Rozmowa z Wiktorią Płucieniczak, pasjonatem cukiernictwa, uczennicą technikum gastronomicznego
– Jesteś uczennicą klasy drugiej technikum żywienia i usług gastronomicznych. Co w Twoim przypadku zadecydowało o wyborze kierunku kształcenia?
– Długo zastanawiałam się nad tym, jaką szkołę i kierunek powinnam wybrać. Nigdy nie byłam do końca zdecydowana, a wybór kierunku był dla mnie niemałym wyzwaniem. Postanowiłam spróbować swoich sił w szkole gastronomicznej. Dziś, po prawie półtora roku nauki, mogę stwierdzić, że był to strzał w dziesiątkę.
– Czy masz jakieś rodzinne tradycje związane z kulinariami?

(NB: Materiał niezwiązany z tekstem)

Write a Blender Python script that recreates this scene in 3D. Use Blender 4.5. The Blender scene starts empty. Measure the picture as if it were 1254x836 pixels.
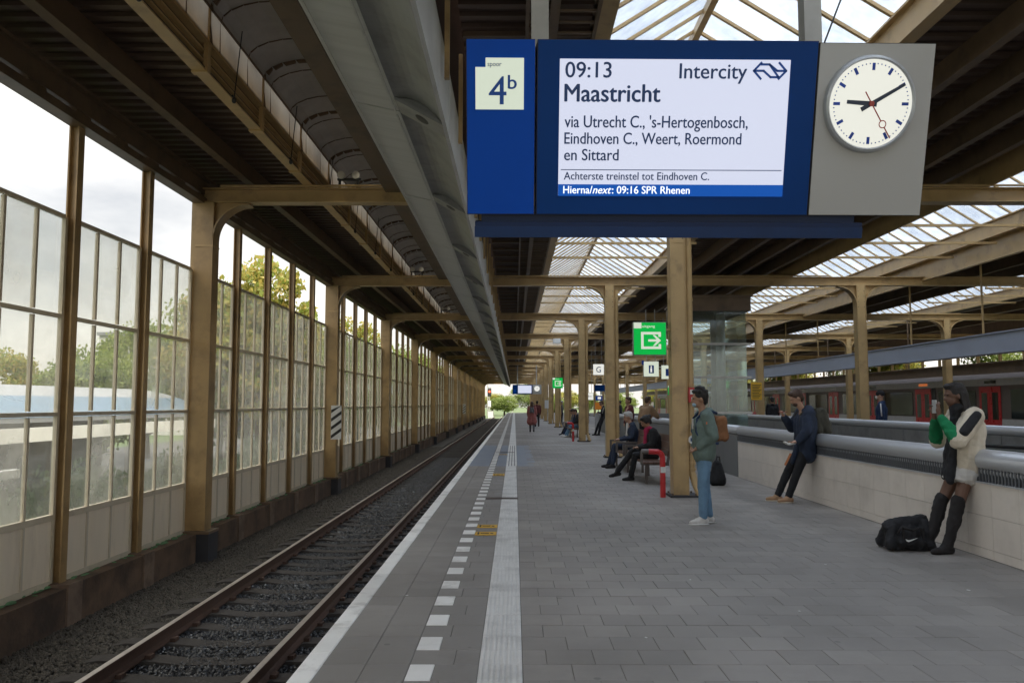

– Od kiedy pamiętam na wszystkich rodzinnych uroczystościach najsmaczniejszą atrakcją był tort wykonany przez ukochaną babcię Ulkę. Myślę, że zamiłowanie do cukiernictwa odziedziczyłam po babci. Ona bardzo się cieszy, że przejmę jej pałeczkę.
– Jak z punktu widzenia ucznia oceniasz zajęcia praktyczne w szkole?
– Zajęcia są bardzo przydatne i możemy się wiele nauczyć. Ważne są jednak chęci i aktywny udział. Dzięki tym lekcjom nauczyłam się robić najlepsze rogale. Pani Patrycja Rochowiak jest wymagająca, ale zawsze możemy liczyć na jej pomoc.
– Czym najbardziej pasjonujesz się w kuchni: gotowaniem czy pieczeniem? W czym realizujesz się najlepiej?
– Lubię gotować, ale wolę piec ciasta. To właśnie cukiernictwo skradło moje serce. Najbardziej lubię robić torty. Swój pierwszy tort upiekłam, kiedy byłam w ósmej klasie. Był totalną katastrofą, ale rodzinie bardzo smakował. Jestem uparta i zawzięta w swoim działaniu, dlatego nie poddaję się. Cały czas wytrwale ćwiczę umiejętności i uczę się.
– Co jest Twoim zdaniem najtrudniejsze w cukiernictwie?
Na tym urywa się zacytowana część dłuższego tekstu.